From that log, it constructs RFM slabs for cohorts. RFM stands for Recency, Frequency, Monetary Value — a direct-marketing framework for segmenting customers on actual behavior. Customers are grouped into cohorts based on acquisition timing, since different conditions affect why someone first bought from you when they did.
The model assumes each customer has a predetermined propensity to remain “alive” (still available to purchase) and a propensity to buy during any given period. Think of it as two coins:
- A death coin — flipped at each buying opportunity. Land on “death,” and the customer is gone forever (they moved to Monaco).
- A purchase coin — flipped only if alive. Determines whether they buy this period.
These probabilities are derived from past recency and frequency. Monetary value assumes that past check size will be indicative of future check size.
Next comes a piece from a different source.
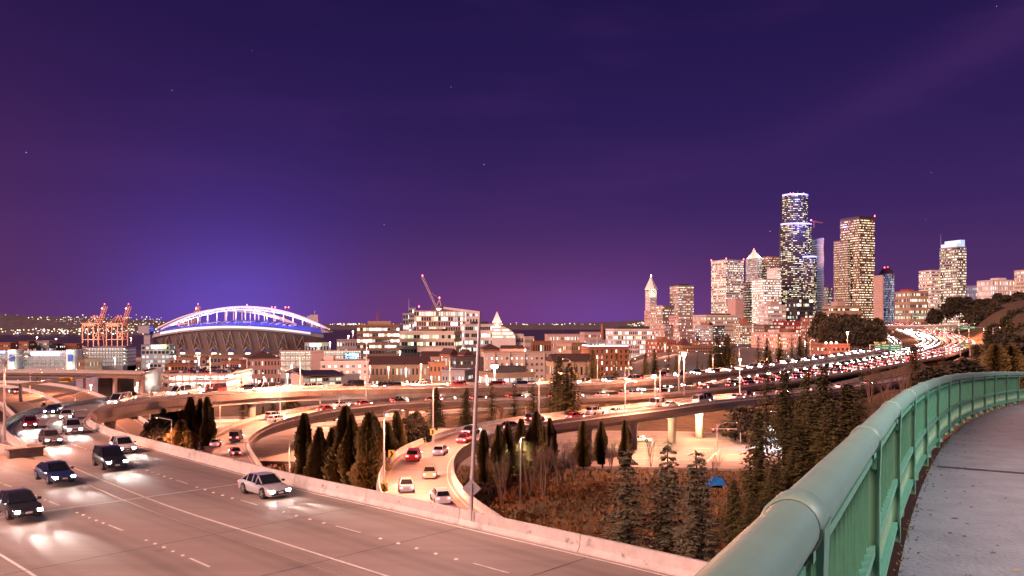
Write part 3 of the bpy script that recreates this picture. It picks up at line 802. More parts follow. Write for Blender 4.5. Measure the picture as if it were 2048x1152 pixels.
# tallest black tower
r_ = thing('black_skyscraper', 'tallest black glass skyscraper with two glowing blue rings', 'skyscraper')
DK = dict(fw=0.84, fh=0.27, lit=0.5, relief=0.12, pal=WARM, gain=2.0, floorlit=0.4)
def ngon_tower(root, pxc, wpx, ptop, Y, zbot, floors, style, seed, bow=0.35, wall='black', cpf=17):
    rng = random.Random(seed); w = wpx / F * Y; cx = WX(pxc, Y); zt = WZ(ptop, Y)
    pts = []
    for k in range(9):   # curved faces towards the viewer
        a = -math.pi + math.pi * k / 8
        pts.append(Vector((cx + math.cos(a) * w / 2, Y + math.sin(a) * w * bow, 0)))
    pts.append(Vector((cx + w * 0.4, Y + w * 0.45, 0))); pts.append(Vector((cx - w * 0.4, Y + w * 0.45, 0)))
    wm_ = MB(); win = MB(); wm_.prism([(p.x, p.y) for p in pts], zbot, zt)
    for i in range(8):
        a, b = pts[i], pts[i + 1]
        cc = max(1, round(cpf * (b - a).length / w)); facade(wm_, win, a, b, zbot, zt - 1.5, floors, cc, rng=rng, **style)
    wm_.build('wall', wallmat(wall), root); win.build('window_glass', WIN, root, kind='stuff')
    return pts, zt
zb = WZ(650, 1580)
pts, zt1 = ngon_tower(r_, 1590, 50, 391, 1585, zb, 72, DK, 21)
pts2, zt2 = ngon_tower(r_, 1592, 61, 449, 1575, zb, 58, DK, 22, 0.3)
pts3, zt3 = ngon_tower(r_, 1618, 29, 514, 1562, zb, 44, DK, 23, 0.4, cpf=10)
BLUE = glow('glow_blue_ring', (0.16, 0.2, 1.0), 2.6)
for pp, z in ((pts, zt1), (pts2, zt2), (pts3, zt3)):
    mb = MB()
    for i in range(8): mb.bar((pp[i].x, pp[i].y - 0.4, z), (pp[i + 1].x, pp[i + 1].y - 0.4, z), 1.3, 2.6)
    mb.build('light_ring', BLUE, r_)
for zz_, ee in ((zt1 - 6, 100000), (zt2 - 6, 110000), (zt3 - 6, 30000)):
    fl = bpy.data.lights.new('ring_light', 'POINT'); fl.energy = ee; fl.color = (0.2, 0.22, 1.0); fl.shadow_soft_size = 3; fo = link('ring_light', fl, r_); fo.location = (pts[4].x + (20 if zz_ == zt3 - 6 else 0), 1532, zz_)
for dx in (-9, -4, 6, 15): mast(r_, (pts[4].x + dx, 1588, zt1), 10 if dx == 6 else 5, 0.4)
for dx in (-9, -3, 17): beacon(r_, (pts[4].x + dx, 1586, zt1 + 2), 2.2)
# crane on the shoulder
cm = MB(); a = W(1622, 442, 1560); b = W(1645, 446, 1560); cm.bar(a, b, 2.2); cm.bar(W(1628, 455, 1560), W(1628, 442, 1560), 2.0)
o = cm.build('tower_crane', mat('crane_red', (0.22, 0.06, 0.05), 0.6, var=0.1), None); tag(o, 'small horizontal crane jib beside the black skyscraper', 'crane')
bb = MB(); bb.box((a.x, a.y, a.z + 1.6), (2, 2, 2)); bb.build('beacon_lamp', MATS['glow_beacon'], o)
r_, P, z0, z1 = Bk('office_tower', 'glassy white tower with bright zigzag bracing, right of the black skyscraper', 'tower', 1623, 1646, 478, 1600, 34, 20, 44, 8, 'white', style=dict(fw=0.8, fh=0.6, lit=0.85, pal=COOL, gain=2.0), seed=24)
zm = MB()
for k in range(10):
    za_ = z0 + (z1 - z0) * k / 10; zb_ = z0 + (z1 - z0) * (k + 1) / 10
    a, b = (P[0], P[1]) if k % 2 else (P[1], P[0])
    zm.bar((a.x, a.y - 0.8, za_), (b.x, b.y - 0.8, zb_), 1.2)
zm.build('bracing', wallmat('white'), r_)
r_, P, z0, z1 = Bk('office_tower', 'wide bronze tower with dark crown and rows of warm windows', 'skyscraper', 1681, 1749, 441, 1500, 46, 22, 50, 18, 'brown', style=dict(fw=0.82, fh=0.44, lit=0.72, pal=WARM, gain=2.0, floorlit=0.25), seed=25)
mass(r_, 1668, 1700, 482, 1495, 34, 22, 44, 9, 'brown', style=dict(fw=0.82, fh=0.44, lit=0.7, pal=WARM, gain=2.0), seed=26, zbot=z0)
cm = MB(); cc = [p + Vector((0, 0, 0)) for p in P]
for i in range(4):
    a, b = P[i], P[(i + 1) % 4]; cm.bar((a.x, a.y, z1 + 2), (b.x, b.y, z1 + 2), 0.8, 5)
cm.build('crown', wallmat('dark'), r_); beacon(r_, (P[1].x, P[1].y, z1 + 5), 2.0)
Bk('office_tower', 'narrow pinkish tower between the bronze tower and the striped blue tower', 'tower', 1748, 1766, 552, 1450, 26, 10, 28, 6, 'pink', style=dict(fw=0.6, fh=0.5, lit=0.4), seed=27)
r_, P, z0, z1 = Bk('office_tower', 'blue-white striped tower under a dark pyramid cap with red lamps', 'tower', 1757, 1788, 548, 1550, 34, 12, 30, 7, 'blue', style=dict(fw=0.5, fh=0.92, lit=0.6, pal=((0.7, 0.8, 1.0), (0.9, 0.9, 1.0)), relief=0.3, gain=1.2), seed=28)
hip_roof(r_, P, z1, 12); c = sum(P, Vector()) / 4
for d in (-3, 3): beacon(r_, (c.x + d, c.y, z1 + 11), 2.0)
Bk('office_building', 'low dark-windowed office block behind the highway overpass', 'building', 1790, 1856, 584, 1300, 40, 8, 9, 16, 'tan', style=dict(fw=0.7, fh=0.6, lit=0.4), seed=29, penthouse=((0.1, 0.4, 4, 'red'),))
Bk('office_tower', 'white ribbon-windowed slab left of the cyan-crowned tower', 'tower', 1838, 1881, 542, 1500, 34, 10, 22, 8, 'white', style=dict(fw=0.92, fh=0.4, lit=0.35, pal=WARM), seed=30)
r_, P, z0, z1 = Bk('office_tower', 'tall striped tower topped by a glowing cyan crown', 'skyscraper', 1880, 1932, 496, 1480, 40, 16, 34, 10, 'grey', style=dict(fw=0.93, fh=0.55, lit=0.55, pal=WARM), seed=31)
cr = MB(); c = sum(P, Vector()) / 4; q = [c + (p - c) * 0.9 for p in P]
cr.prism([(p.x, p.y) for p in q], z1, z1 + 7); cr.prism([(p.x, p.y) for p in (q[0].lerp(q[1], 0.45), q[1], q[2], q[3].lerp(q[2], 0.45))], z1 + 7.05, z1 + 13)
cr.build('crown', glow('glow_cyan', (0.2, 0.6, 1.0), 0.6), r_); mast(r_, (P[3].x + 2, P[3].y, z1), 26, 0.5)
Bk('hospital_building', 'long pale hospital block with ribbed front on the hilltop', 'building', 1955, 2032, 562, 1150, 30, 8, 8, 14, 'white', style=dict(fw=0.35, fh=0.7, lit=0.4, relief=0.8), seed=32, penthouse=((0.4, 0.75, 4, 'white'),))
r_, P, z0, z1 = Bk('hospital_building', 'beige hospital wing cut by the right edge, red lamps on top', 'building', 2029, 2075, 541, 1120, 30, 4, 9, 9, 'cream', style=dict(fw=0.6, fh=0.5, lit=0.4), seed=33)
beacon(r_, (P[0].x + 3, P[0].y, z1), 1.8)
Bk('apartment_building', 'bluish lit block low between cyan-crowned tower and hospital', 'building', 1934, 1957, 572, 1250, 20, 8, 7, 7, 'blue', style=dict(fw=0.7, fh=0.6, lit=0.6, pal=COOL), seed=34)
# --- middle rank of downtown
Bk('courthouse_block', 'blank pink-lit concrete block in front of the broad pale tower', 'building', 1455, 1487, 598, 1330, 28, 12, 4, 3, 'pink', nowin=True, seed=40)
Bk('office_building', 'white gridded office block below the bright slab', 'building', 1518, 1571, 611, 1250, 30, 10, 9, 9, 'white', style=dict(fw=0.78, fh=0.52, lit=0.5, relief=0.8), seed=41, penthouse=((0.3, 0.75, 6, 'pink'),))
Bk('justice_building', 'dark glass civic building with pale frame below the black skyscraper', 'building', 1571, 1626, 598, 1260, 34, 12, 11, 6, 'dark', style=dict(fw=0.92, fh=0.86, lit=0.18, relief=0.5), seed=42)
Bk('parking_structure', 'low beige stepped building below the bronze tower', 'building', 1645, 1722, 613, 1180, 36, 8, 6, 8, 'tan', style=dict(fw=0.9, fh=0.4, lit=0.25), seed=43, penthouse=((0.2, 0.5, 7, 'beige'),))
Bk('apartment_building', 'beige block behind the white zigzag-braced tower', 'building', 1644, 1664, 575, 1700, 24, 8, 18, 6, 'white', style=dict(fw=0.5, fh=0.5, lit=0.5, pal=COOL), seed=44)
Bk('county_hall', 'wide cream civic hall with heavy cornice', 'building', 1386, 1487, 633, 1200, 44, 12, 7, 20, 'cream', style=dict(fw=0.5, fh=0.6, lit=0.35, gain=1.4), seed=45, parapet=2.2, penthouse=((0.25, 0.75, 4, 'dark'),))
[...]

Crucially, the model treats a customer’s death coin, purchase coin, and check size as largely intrinsic. There is little a company can do to meaningfully extend a customer’s life, increase their propensity to purchase, or grow check size. Buying behavior is what it is.
The Strategic Implication
If we accept that our actions can’t drive meaningful changes in buying behavior, we should abandon efforts to transform average customers into great ones.
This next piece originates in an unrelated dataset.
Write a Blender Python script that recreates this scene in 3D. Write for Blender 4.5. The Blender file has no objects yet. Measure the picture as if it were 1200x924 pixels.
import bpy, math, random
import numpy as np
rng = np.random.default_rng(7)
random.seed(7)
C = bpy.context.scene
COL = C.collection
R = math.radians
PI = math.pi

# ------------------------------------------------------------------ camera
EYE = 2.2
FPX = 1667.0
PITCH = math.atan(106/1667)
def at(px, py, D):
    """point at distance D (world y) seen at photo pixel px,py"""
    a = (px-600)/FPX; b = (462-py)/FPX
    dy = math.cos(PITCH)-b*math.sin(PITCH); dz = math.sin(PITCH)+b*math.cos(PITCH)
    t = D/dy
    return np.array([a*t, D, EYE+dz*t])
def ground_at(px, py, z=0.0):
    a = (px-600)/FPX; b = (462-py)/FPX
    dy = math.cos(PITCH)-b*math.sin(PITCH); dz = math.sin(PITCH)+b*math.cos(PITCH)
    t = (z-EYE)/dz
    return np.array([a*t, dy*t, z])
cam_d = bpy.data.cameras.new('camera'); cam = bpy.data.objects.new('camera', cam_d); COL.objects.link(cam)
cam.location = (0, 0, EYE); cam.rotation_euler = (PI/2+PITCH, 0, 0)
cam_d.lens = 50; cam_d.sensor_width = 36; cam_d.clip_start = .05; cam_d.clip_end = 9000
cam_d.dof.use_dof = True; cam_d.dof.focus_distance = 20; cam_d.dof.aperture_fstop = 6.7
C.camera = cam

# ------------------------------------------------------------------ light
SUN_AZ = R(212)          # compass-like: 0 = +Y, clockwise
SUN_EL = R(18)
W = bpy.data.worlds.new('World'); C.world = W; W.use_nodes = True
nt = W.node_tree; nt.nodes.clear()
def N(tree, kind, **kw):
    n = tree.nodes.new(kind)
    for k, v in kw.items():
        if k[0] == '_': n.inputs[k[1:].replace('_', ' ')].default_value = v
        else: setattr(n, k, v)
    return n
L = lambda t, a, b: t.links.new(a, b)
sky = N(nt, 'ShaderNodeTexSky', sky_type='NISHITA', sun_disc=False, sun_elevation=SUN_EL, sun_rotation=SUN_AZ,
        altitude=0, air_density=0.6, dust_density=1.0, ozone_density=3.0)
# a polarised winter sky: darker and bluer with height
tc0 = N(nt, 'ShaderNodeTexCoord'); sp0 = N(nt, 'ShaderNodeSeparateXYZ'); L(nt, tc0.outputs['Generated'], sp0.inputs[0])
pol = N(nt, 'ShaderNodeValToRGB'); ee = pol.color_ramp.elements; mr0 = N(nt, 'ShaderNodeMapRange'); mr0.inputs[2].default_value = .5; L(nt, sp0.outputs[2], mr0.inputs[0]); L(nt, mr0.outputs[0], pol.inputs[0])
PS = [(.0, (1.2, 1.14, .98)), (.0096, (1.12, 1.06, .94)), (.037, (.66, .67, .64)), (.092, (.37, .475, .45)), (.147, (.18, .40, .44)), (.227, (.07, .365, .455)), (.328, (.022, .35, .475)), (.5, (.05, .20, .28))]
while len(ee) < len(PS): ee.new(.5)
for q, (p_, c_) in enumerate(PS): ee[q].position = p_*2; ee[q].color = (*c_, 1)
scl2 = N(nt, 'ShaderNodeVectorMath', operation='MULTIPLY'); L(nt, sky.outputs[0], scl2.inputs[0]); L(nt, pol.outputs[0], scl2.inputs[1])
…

Instead, the strategy shifts to finding as many fantastic customers as possible.
Layer in the 80/20 rule — 20% of customers generating 80% of firm value — and it becomes clear: narrow the focus of your products to your top customers.
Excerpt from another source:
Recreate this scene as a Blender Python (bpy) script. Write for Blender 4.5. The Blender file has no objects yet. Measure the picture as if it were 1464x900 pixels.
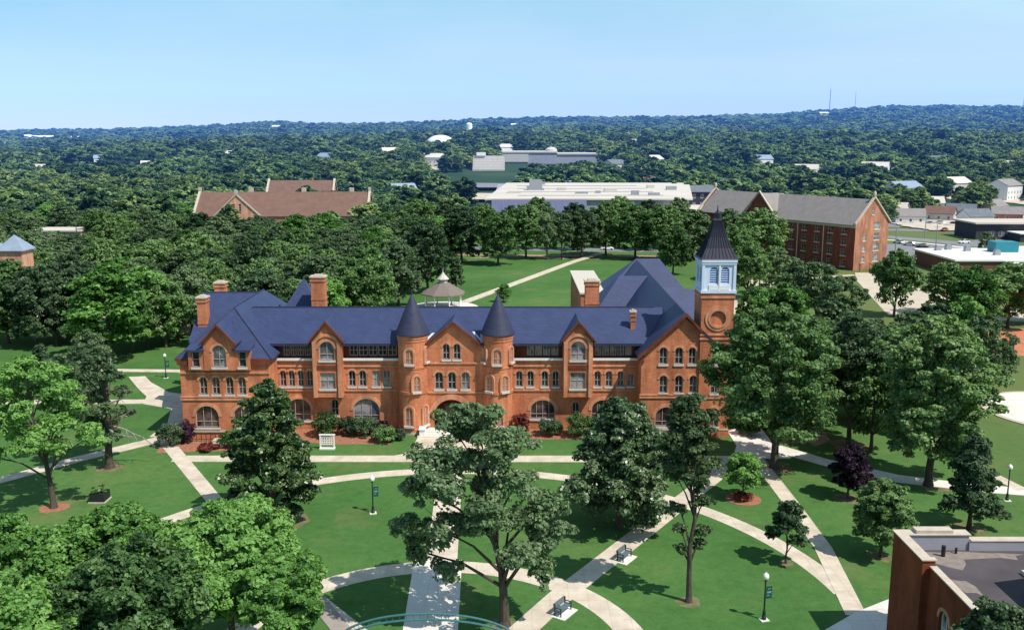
import bpy, math, random
import numpy as np
from mathutils import Vector, Matrix
from mathutils.geometry import tessellate_polygon

R_ = math.radians
scene = bpy.context.scene
col = scene.collection
CAM_H, FPX, PW, PH = 38.0, 1350.0, 1464, 900
PITCH = math.atan(250 / FPX)
CP, SP = math.cos(PITCH), math.sin(PITCH)
SUN_AZ, SUN_EL = 36.0, 55.0        # degrees: azimuth from +X towards -Y

def G(px, py, z=0.0):
    """survey helper: the ground point seen from the drone at photo pixel (px, py)"""
    x = (px - 732) / FPX; v = -(py - 450) / FPX
    d = (x, CP + v * SP, -SP + v * CP); t = (z - CAM_H) / d[2]
    return (d[0] * t, d[1] * t)

def GX(px, Y, z=0.0):
    """east-west position of a point at distance Y that bears towards photo column px"""
    return (px - 732) / FPX * (Y * CP + (CAM_H - z) * SP)

def sstep(a, b, t):
    t = np.clip((t - a) / (b - a), 0, 1); return t * t * (3 - 2 * t)

HA = [-0.75, -0.54, -0.42, -0.35, -0.30, -0.258, -0.238, -0.20, -0.13, 0.0, 0.2, 0.28, 0.33, 0.38, 0.47, 0.54, 0.75]
HE = [8, 8, 10, 12, 13.5, 19.5, 19.5, 16.5, 18, 23, 27, 30, 34, 38, 41, 41, 41]
def terrain(x, y):
    x = np.asarray(x, float); y = np.asarray(y, float)
    a = x / np.maximum(y, 1.0)
    e = np.interp(a, HA, HE)
    far = 38.0 + 3500 * e / FPX - 11.0
    near = 32.0 * sstep(420, 1400, y) * np.interp(a, [-0.5, -0.2, 0.0, 0.5], [0.35, 0.8, 1.0, 1.0])
    h = near + (far - near) * sstep(1300, 3500, y) ** 1.1
    roll = 3.0 * np.sin(x / 170 + 1.0) * np.sin(y / 230 + .4) + 2.0 * np.sin(x / 71 + y / 93)
    return h + roll * sstep(480, 1200, y)

# ------------------------------------------------------------------ materials
MATS = {}
def nodes_of(name):
    m = bpy.data.materials.new(name); m.use_nodes = True
    nt = m.node_tree; nt.nodes.clear()
    out = nt.nodes.new('ShaderNodeOutputMaterial')
    return m, nt, out
def N(nt, t, **kw):
    n = nt.nodes.new(t)
    for k, v in kw.items():
        if k in n.inputs.keys(): n.inputs[k].default_value = v
        else: setattr(n, k, v)
    return n
def rgba(c): return (c[0], c[1], c[2], 1.0)
def ramp(nt, fac, stops):
    r = nt.nodes.new('ShaderNodeValToRGB'); cr = r.color_ramp
    while len(cr.elements) < len(stops): cr.elements.new(0.5)
    for e, (p, c) in zip(cr.elements, stops): e.position = p; e.color = rgba(c)
    nt.links.new(fac, r.inputs[0]); return r.outputs[0]
def mixc(nt, fac, a, b, mode='MIX'):
    m = nt.nodes.new('ShaderNodeMix'); m.data_type = 'RGBA'; m.blend_type = mode
    for sock, v in ((m.inputs[0], fac), (m.inputs[6], a), (m.inputs[7], b)):
        if isinstance(v, (int, float)): sock.default_value = v
        elif isinstance(v, tuple): sock.default_value = rgba(v)
        else: nt.links.new(v, sock)
    return m.outputs[2]
def noise(nt, scale, detail=3.0, rough=0.55, vec=None, stretch=None):
    n = N(nt, 'ShaderNodeTexNoise', Scale=scale, Detail=detail, Roughness=rough)
    if vec is None:
        vec = N(nt, 'ShaderNodeNewGeometry').outputs['Position']
    if stretch:
        mp = N(nt, 'ShaderNodeMapping'); mp.inputs['Scale'].default_value = stretch
        nt.links.new(vec, mp.inputs['Vector']); vec = mp.outputs[0]
    nt.links.new(vec, n.inputs['Vector']); return n.outputs['Fac']

def surf(name, c1, c2, scale=1.0, rough=0.8, stops=(0.3, 0.7), detail=4, stretch=None, second=None, spec=0.3, bump=0.0, metal=0.0, joints=0.0):
    """two-tone weathered surface: c1..c2 by noise, optional second=(colour, scale, lo, hi, amount)"""
    m, nt, out = nodes_of(name)
    f = noise(nt, scale, detail, .6, stretch=stretch)
    c = ramp(nt, f, [(stops[0], c1), (stops[1], c2)])
    if second:
        f2 = noise(nt, second[1], 4, .6)
        k = ramp(nt, f2, [(second[2], (0, 0, 0)), (second[3], (second[4],) * 3)])
        c = mixc(nt, k, c, second[0])
    if joints:      # expansion joints of the slabs
        br = N(nt, 'ShaderNodeTexBrick', Scale=1.0, offset=0.0)
        br.inputs['Brick Width'].default_value = joints; br.inputs['Row Height'].default_value = joints; br.inputs['Mortar Size'].default_value = .035
        br.inputs['Color1'].default_value = (1, 1, 1, 1); br.inputs['Color2'].default_value = (.94, .93, .92, 1); br.inputs['Mortar'].default_value = (.82, .80, .77, 1)
        nt.links.new(N(nt, 'ShaderNodeNewGeometry').outputs['Position'], br.inputs['Vector'])
        c = mixc(nt, 1.0, c, br.outputs['Color'], 'MULTIPLY')
    b = N(nt, 'ShaderNodeBsdfPrincipled', Roughness=rough, Metallic=metal)
    b.inputs['Specular IOR Level'].default_value = spec
    nt.links.new(c, b.inputs['Base Color'])
    if bump:
        bp = N(nt, 'ShaderNodeBump', Strength=bump, Distance=0.05)
        nt.links.new(noise(nt, scale * 6, 3), bp.inputs['Height']); nt.links.new(bp.outputs[0], b.inputs['Normal'])
    nt.links.new(b.outputs[0], out.inputs[0]); MATS[name] = m; return m

def brick_mat(name, c1, c2, mortar, dirt=(0.12, 0.05, 0.035), bw=0.42, bh=0.15, amt=.45):
    m, nt, out = nodes_of(name)
    geo = N(nt, 'ShaderNodeNewGeometry')
    sx = N(nt, 'ShaderNodeSeparateXYZ'); nt.links.new(geo.outputs['Position'], sx.inputs[0])
    ad = N(nt, 'ShaderNodeMath', operation='ADD'); nt.links.new(sx.outputs[0], ad.inputs[0]); nt.links.new(sx.outputs[1], ad.inputs[1])
    cb = N(nt, 'ShaderNodeCombineXYZ'); nt.links.new(ad.outputs[0], cb.inputs[0]); nt.links.new(sx.outputs[2], cb.inputs[1])
    br = N(nt, 'ShaderNodeTexBrick', Scale=1.0)
    br.inputs['Color1'].default_value = rgba(c1); br.inputs['Color2'].default_value = rgba(c2)
    br.inputs['Mortar'].default_value = rgba(mortar); br.inputs['Mortar Size'].default_value = 0.012
    br.inputs['Brick Width'].default_value = bw; br.inputs['Row Height'].default_value = bh
    nt.links.new(cb.outputs[0], br.inputs['Vector'])
    st = ramp(nt, noise(nt, 0.22, 5, .65), [(0.35, (0, 0, 0)), (0.75, (amt,) * 3)])
    c = mixc(nt, st, br.outputs['Color'], dirt)
    st2 = ramp(nt, noise(nt, 0.9, 4, .6, stretch=(1, 1, .25)), [(0.36, (0.70, .68, .68)), (0.66, (1.12, 1.12, 1.12))])
    c = mixc(nt, 1.0, c, st2, 'MULTIPLY')
    b = N(nt, 'ShaderNodeBsdfPrincipled', Roughness=0.9); b.inputs['Specular IOR Level'].default_value = 0.2
    nt.links.new(c, b.inputs['Base Color']); nt.links.new(b.outputs[0], out.inputs[0]); MATS[name] = m; return m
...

How do you identify them? A rigorous CLV model gives you the most granular answer. In the meantime, recency is a useful directional proxy. Customers with the most recent purchases are most likely to buy again — and given that purchases tend to be streaky, they may buy again very soon, preserving a high time value of money.
So What?
I want to encourage product managers, analysts, and decision-makers who prioritize backlogs to stop including enhancements for whichever stakeholder screams loudest — and stop building features that will benefit the most users in aggregate.
Focus on your best customers. Identify what those with the highest future time value of money will find important, and build for them this sprint. Accept that 80% of your user base will likely miss the value — and that’s fine. Reward the future behavior of your best customers, and you’ll find new great customers along the way.